Published: June 7, 2017

BY JENNIFER PARSONS

Minimum wage workers in Ontario are poised to receive a four dollar increase in their wage if the Liberal’s Fair Workplaces, Better Job Act passes Queen’s Park later this year.

The proposed legislation announced last week would phase in a minimum wage increase that will see the rate hit $15 per hour by January 2019.

“Millions of workers in Ontario are finding it almost impossible to support their families on a minimum wage that just doesn’t go far enough,” said Premier Kathleen Wynne of the announcement made on May 31.

“It’s time this rate reflected the reality of people’s lives. Raising the minimum wage is about creating a fairer, more equal society where everyone gets to share in our province’s economic growth.”

Kenora-Rainy River MPP Sarah Campbell said in an interview last week she supported the increase noting the increase is “a start.”

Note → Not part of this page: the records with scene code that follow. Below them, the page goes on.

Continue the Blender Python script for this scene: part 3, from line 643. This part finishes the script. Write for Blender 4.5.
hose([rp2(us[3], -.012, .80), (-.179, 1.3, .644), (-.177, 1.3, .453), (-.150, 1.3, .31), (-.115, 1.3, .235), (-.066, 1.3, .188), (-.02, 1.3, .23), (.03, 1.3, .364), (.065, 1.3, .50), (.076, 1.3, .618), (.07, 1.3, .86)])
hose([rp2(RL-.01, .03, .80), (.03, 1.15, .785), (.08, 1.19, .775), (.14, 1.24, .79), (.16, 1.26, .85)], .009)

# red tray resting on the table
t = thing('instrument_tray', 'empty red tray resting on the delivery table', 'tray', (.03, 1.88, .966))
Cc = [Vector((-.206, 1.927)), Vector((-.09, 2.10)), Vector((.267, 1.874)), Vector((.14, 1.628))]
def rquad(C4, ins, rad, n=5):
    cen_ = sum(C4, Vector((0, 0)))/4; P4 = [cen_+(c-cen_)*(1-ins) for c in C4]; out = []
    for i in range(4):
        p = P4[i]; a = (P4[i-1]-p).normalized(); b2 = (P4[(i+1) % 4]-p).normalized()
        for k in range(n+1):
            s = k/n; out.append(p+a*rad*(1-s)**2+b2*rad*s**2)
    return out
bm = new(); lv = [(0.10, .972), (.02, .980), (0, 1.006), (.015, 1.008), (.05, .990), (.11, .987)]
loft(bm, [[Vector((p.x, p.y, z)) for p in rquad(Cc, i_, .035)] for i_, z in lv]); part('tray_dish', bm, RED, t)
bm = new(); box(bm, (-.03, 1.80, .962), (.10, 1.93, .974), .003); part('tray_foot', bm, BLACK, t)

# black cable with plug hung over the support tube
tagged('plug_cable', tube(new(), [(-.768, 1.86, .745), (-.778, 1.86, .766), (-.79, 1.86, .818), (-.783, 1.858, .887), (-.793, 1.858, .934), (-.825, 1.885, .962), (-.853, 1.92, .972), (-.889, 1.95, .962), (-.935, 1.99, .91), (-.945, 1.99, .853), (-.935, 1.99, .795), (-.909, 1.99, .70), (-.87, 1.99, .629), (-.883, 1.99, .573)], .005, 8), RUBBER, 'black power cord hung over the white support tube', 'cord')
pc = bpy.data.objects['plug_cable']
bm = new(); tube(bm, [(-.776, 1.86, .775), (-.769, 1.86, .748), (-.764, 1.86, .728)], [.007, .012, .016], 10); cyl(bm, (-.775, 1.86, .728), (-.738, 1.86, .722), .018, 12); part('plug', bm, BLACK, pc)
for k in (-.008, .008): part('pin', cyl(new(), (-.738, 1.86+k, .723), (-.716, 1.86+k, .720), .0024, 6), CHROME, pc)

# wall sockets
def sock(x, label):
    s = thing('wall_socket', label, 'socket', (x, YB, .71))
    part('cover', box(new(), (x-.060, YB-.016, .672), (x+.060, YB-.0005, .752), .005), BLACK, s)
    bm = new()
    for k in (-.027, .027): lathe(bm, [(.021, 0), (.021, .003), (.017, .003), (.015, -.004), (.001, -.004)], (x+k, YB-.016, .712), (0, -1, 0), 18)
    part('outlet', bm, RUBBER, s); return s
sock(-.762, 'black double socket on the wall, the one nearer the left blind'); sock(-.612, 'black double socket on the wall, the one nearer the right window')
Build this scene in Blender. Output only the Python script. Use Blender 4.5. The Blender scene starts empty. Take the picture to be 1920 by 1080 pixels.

“Really what it comes down to is a fundamental matter of fairness. I personally believe that no worker should be living in poverty and people deserve a living wage. We need to have respect for the work that people do.”

The government’s plan to increase the minimum wage to $14 per hour on January 1, 2018, and $15 per hour on January 1, 2019, followed by annual increases at the rate of inflation. The current rate is $11.40. The plan also addresses student wages, which would increase by $3.40 in 2019, and liquor servers who would see their base rate begin at $13.05.

Leaders in the business community were quick to question the increase noting small businesses are struggling with tight margins that are going to get tighter with the higher staff cost.

Campbell countered the concerns last week noting studies have countered the argument. 

“One of the main concerns that people have expressed is by increasing the minimum wage that that will put some jobs in jeopardy but there have been a number of studies that have looked at increases in the minimum wage over decades and decades and they have found that there is no correlation and in fact there is actually a net benefit because more money circulating in our economies means there is more money to spread around.”

The proposed legislation also includes equal pay for equal work provisions for casual, part-time temporary and seasonal employees, new rules for work scheduling and overtime pay and mandatory vacation allocations.